Thomas Voltzenlogel est Doctorant contractuel en Études cinématographiques et chargé de cours à l'Université de Strasbourg. Rédige actuellement, sous la direction de Jean-Marc Lachaud, une thèse (provisoirement) intitulée "Une constellation de films profanes" qui porte sur les méthodes de travail de Danièle Huillet et Jean-Marie Straub, Harun Farocki et Pedro Costa.

Le relevé de mise en scène témoin de l’évolution du théâtre, depuis 1950
par Serge BOUILLON (président d'honneur de l'ART) et Danielle MATHIEU-BOUILLON (présidente de l'ART)
La fin de la guerre, ou plutôt la paix retrouvée, va précipiter l’évolution du théâtre. Par conventions collectives interposées, les successeurs des Dullin, Baty, Jouvet, Pitoëff, vont être reconnus comme auteurs du spectacle. Ils auront, à ce titre, la charge de déposer le relevé de leur travail à l’Association des Régisseurs de Théâtres. L’émergence d’un Ministère de la Culture conduit alors à la décentralisation, caractérisée par la création, en régions, de nouveaux lieux, et par conséquent de nouveaux directeurs- metteurs en scène, parmi lesquels les membres de l’A.R.T reconnaîtront souvent d’ex-confrères des théâtres parisiens. La mise en scène étant consacrée œuvre originale, elle ne pourra (sauf à la conduire en tournée telle qu’elle a conquis son premier public) faire l’objet que d’une (re)création et l’assistant du metteur en scène couvrira de son autorité le relevé du spectacle. Cette appropriation de l’œuvre par le metteur en scène se trouvera encouragée dès 1971 par la suppression du droit des pauvres et autres taxes sur le spectacle au bénéfice de la TVA, dont le taux évoluera à la baisse à chaque fois que le spectacle ne sera pas repris mais (re)créé. L’ART, directement concernée par ces évolutions, va s’ouvrir alors, sous la Présidence de Serge Bouillon, à tous les cadres techniques, administratifs et artistiques du spectacle et obtenir, après trois années de démarches, l’accord de toutes les instances professionnelles, pour capter sur support vidéo les œuvres aussi nombreuses qu’importantes de la création contemporaine. Mais le film plein cadre n’est pas tout et la conservation de documents périphériques (photos, livre de bord, conduites du spectacle) s’avère essentielle à la mémoire de la fête éphémère.

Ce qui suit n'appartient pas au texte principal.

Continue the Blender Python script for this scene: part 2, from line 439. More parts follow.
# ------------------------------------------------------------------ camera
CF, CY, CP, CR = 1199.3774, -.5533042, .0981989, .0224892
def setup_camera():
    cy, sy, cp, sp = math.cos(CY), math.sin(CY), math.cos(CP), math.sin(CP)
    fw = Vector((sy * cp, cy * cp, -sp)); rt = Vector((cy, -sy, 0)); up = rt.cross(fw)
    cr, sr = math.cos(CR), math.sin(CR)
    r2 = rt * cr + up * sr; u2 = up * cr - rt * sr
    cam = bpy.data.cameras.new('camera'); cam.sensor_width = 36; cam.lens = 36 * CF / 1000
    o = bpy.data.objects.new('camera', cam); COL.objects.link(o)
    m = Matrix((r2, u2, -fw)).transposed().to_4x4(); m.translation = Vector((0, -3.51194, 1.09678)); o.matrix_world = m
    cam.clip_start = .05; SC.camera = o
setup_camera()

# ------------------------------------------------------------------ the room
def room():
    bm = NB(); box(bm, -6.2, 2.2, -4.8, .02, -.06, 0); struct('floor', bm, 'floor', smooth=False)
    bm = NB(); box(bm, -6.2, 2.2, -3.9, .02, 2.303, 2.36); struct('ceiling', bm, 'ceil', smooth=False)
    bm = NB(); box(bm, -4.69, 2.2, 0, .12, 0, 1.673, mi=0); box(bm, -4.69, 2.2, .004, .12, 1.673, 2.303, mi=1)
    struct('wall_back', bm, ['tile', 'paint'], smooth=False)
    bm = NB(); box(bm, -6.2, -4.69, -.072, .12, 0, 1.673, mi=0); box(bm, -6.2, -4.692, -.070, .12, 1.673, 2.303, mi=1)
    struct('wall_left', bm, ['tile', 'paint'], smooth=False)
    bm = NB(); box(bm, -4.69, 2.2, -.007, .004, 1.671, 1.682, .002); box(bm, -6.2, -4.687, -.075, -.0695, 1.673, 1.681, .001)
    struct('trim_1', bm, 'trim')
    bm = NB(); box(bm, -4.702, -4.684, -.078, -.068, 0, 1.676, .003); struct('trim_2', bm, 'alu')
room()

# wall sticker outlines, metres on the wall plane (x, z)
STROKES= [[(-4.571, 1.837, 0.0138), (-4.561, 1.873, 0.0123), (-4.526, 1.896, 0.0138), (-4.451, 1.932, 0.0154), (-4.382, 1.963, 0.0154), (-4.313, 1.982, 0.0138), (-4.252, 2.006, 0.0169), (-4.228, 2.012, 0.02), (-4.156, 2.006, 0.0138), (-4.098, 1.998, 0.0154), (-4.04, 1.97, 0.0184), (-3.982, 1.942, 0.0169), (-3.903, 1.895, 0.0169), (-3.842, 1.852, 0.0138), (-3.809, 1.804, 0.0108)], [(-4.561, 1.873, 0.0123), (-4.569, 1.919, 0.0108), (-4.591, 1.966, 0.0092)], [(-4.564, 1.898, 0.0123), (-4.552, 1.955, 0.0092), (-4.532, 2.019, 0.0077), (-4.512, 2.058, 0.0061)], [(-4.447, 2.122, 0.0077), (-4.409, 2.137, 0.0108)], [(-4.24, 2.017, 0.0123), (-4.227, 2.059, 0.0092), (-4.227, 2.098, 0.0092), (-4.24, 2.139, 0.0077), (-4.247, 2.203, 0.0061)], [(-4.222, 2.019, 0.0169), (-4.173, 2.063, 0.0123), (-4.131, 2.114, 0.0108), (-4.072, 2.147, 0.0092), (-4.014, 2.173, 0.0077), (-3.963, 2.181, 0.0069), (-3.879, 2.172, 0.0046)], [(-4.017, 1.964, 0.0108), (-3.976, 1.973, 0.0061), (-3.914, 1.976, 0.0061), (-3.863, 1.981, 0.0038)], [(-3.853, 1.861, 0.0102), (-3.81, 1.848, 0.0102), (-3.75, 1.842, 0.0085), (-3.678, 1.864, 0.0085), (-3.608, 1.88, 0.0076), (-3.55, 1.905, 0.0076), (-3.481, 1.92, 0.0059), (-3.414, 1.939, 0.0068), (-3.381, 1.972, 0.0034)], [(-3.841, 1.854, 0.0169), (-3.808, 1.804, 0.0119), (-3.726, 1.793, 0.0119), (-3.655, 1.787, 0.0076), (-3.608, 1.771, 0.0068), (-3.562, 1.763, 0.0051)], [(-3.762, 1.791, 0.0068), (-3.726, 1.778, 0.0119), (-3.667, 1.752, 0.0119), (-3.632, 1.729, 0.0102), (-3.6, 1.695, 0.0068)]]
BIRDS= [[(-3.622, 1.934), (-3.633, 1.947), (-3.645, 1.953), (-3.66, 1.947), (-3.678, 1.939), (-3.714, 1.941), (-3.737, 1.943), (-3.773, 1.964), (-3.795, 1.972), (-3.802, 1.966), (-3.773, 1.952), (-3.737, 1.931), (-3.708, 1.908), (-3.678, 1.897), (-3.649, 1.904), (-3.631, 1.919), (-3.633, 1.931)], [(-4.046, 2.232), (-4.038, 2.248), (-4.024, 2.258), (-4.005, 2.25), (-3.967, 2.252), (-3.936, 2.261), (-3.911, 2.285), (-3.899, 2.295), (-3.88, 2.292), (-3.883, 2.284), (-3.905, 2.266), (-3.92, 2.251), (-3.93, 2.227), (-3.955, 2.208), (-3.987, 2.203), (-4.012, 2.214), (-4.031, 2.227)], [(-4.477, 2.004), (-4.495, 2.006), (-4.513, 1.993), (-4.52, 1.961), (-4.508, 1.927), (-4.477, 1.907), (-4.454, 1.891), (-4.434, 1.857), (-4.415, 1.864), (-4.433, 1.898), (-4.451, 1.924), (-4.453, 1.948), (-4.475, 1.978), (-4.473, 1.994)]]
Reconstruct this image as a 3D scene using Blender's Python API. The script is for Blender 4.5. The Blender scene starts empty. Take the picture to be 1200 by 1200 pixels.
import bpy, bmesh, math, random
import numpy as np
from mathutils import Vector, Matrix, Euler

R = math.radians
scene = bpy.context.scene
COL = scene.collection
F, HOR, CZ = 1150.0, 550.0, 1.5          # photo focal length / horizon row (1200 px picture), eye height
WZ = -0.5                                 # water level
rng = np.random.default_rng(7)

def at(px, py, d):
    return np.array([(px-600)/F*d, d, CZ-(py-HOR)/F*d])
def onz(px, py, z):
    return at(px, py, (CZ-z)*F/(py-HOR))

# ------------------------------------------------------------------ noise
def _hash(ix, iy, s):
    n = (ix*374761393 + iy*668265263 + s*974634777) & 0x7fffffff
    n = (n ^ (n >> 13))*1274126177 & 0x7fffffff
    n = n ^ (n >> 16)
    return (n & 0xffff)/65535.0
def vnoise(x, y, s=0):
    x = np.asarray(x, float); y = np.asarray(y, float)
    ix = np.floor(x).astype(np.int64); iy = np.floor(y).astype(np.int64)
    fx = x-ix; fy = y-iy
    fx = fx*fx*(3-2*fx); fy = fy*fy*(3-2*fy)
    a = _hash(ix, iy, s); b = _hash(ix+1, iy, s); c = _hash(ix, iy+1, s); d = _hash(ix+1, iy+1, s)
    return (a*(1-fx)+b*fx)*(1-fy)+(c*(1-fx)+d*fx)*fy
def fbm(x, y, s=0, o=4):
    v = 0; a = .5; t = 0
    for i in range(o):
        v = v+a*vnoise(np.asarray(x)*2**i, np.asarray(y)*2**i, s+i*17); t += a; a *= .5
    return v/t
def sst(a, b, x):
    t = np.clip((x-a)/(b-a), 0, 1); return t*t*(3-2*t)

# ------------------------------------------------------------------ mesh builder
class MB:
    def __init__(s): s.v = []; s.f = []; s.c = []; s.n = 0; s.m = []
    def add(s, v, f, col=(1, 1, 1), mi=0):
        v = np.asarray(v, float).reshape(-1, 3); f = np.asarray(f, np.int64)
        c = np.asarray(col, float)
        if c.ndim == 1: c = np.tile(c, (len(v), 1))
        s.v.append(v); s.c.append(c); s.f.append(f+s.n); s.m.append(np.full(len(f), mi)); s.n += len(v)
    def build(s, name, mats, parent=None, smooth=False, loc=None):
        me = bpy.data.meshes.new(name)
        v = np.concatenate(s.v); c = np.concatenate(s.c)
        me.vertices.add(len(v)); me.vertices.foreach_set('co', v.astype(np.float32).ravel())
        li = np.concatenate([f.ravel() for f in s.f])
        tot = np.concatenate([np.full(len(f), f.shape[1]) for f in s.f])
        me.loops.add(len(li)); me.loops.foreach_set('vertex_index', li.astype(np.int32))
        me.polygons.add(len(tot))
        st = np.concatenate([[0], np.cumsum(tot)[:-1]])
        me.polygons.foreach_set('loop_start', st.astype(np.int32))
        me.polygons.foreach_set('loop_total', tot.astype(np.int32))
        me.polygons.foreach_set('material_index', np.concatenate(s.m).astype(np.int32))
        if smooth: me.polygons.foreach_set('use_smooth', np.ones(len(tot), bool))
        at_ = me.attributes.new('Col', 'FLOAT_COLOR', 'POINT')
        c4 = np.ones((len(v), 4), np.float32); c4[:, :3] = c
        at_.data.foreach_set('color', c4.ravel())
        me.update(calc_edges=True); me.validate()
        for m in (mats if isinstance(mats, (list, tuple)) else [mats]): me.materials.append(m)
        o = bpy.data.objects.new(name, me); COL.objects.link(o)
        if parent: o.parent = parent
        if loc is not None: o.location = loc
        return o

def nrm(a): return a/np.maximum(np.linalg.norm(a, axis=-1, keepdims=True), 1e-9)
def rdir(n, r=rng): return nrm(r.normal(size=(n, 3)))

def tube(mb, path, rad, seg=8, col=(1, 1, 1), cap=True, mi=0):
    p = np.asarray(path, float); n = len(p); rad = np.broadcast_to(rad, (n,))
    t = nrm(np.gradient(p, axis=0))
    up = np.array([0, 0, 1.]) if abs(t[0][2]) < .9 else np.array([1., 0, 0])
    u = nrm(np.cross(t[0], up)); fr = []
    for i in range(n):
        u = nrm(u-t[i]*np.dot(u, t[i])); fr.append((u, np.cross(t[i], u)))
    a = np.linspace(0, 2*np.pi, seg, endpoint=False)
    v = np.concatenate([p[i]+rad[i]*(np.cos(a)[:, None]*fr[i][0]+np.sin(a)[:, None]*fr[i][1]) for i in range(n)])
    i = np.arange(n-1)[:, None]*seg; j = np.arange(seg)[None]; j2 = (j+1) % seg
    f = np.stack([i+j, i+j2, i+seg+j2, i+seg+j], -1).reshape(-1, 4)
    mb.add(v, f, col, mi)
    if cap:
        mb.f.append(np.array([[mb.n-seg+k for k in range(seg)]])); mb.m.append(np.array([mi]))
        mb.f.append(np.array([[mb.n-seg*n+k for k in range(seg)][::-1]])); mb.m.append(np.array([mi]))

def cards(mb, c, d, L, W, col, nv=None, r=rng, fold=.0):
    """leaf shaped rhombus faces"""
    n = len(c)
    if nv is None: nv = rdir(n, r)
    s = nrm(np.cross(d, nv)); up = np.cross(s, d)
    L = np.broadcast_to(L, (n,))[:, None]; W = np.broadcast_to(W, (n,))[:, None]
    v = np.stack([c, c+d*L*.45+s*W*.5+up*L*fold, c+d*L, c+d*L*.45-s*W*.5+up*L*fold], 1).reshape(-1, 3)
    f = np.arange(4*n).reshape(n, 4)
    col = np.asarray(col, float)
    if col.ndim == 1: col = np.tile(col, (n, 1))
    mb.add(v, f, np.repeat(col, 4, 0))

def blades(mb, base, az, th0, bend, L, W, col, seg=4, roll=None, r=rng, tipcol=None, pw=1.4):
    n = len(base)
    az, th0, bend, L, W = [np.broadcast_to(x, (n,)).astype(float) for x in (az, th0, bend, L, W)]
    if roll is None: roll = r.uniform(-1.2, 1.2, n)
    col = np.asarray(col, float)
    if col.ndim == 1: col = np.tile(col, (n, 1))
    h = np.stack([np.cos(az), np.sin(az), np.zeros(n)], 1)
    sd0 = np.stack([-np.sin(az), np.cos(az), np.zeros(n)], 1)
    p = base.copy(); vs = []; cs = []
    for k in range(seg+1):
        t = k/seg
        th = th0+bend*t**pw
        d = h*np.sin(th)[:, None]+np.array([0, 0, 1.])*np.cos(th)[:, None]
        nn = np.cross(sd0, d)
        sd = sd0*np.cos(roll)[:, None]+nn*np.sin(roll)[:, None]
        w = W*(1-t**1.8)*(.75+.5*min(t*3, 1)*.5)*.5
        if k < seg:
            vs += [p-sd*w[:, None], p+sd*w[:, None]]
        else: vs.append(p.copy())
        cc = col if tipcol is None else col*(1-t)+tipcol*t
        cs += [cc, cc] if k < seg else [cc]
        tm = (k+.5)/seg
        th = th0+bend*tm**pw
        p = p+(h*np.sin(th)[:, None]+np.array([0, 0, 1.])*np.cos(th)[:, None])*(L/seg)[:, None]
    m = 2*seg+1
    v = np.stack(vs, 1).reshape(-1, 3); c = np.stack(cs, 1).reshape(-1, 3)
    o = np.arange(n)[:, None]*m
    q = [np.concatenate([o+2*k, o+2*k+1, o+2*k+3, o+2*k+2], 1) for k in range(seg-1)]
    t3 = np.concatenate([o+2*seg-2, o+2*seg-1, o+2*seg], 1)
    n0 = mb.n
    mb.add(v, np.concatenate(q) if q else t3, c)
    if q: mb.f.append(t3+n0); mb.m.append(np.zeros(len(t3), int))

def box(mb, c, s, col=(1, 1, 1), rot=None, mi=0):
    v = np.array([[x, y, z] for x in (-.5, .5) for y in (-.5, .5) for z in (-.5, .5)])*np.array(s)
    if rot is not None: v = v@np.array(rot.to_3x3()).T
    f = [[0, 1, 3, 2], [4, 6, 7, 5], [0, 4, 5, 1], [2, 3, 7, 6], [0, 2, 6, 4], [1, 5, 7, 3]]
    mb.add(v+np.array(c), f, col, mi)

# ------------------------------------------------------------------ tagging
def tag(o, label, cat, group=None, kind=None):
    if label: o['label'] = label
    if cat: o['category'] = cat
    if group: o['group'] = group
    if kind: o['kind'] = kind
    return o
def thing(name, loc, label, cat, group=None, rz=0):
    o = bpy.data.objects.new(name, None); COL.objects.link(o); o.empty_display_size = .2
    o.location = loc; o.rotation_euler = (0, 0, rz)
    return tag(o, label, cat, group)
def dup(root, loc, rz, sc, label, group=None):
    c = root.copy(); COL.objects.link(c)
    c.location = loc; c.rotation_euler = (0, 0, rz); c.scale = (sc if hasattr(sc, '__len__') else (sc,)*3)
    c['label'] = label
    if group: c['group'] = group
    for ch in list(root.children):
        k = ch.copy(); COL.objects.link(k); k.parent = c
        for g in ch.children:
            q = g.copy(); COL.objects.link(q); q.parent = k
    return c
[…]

Du théâtre Hébertot à celui du Vieux-Colombier, des Mathurins à Bobino puis au TEP de Guy Rétoré, Serge Bouillon a consacré sa vie entière au spectacle, toujours au plus près de la création artistique, tour à tour comédien, régisseur, directeur de scène, metteur en scène, puis directeur administratif et financier. Professeur à l’ENSATT et à Censier, il dirigea de 1980 à 1996 le CFPTS qu’il installa à Bagnolet et dont il fit la référence européenne. Il est gérant de la fondation Hébertot et Président d’honneur de l’Association de la Régie théâtrale. Auteur de multiples articles et autres préfaces, il a participé à plusieurs ouvrages collectifs. Il est avec Antoine Andrieu-Guitrancourt, co-auteur du livre Jacques Hébertot le Magnifique.

Danielle Mathieu-Bouillon a débuté adolescente dans le spectacle. De la collaboration artistique et/ou technique (éclairages et son) à l’administration, puis à la direction de plusieurs théâtres parisiens, elle en a exercé tous les métiers. Professeur de Régie-Administration à l’ENSATT de 1982 à 1989, elle a enseigné l’histoire du théâtre au CFPTS, au GRETA du spectacle et au Lycée du Costume Paul Poiret. Auteur dramatique, elle préside l’Association de la Régie Théâtrale depuis 1983, a  rédigé nombres d’articles consacrés à l’histoire des théâtres à Paris et participé à plusieurs ouvrages sur le théâtre.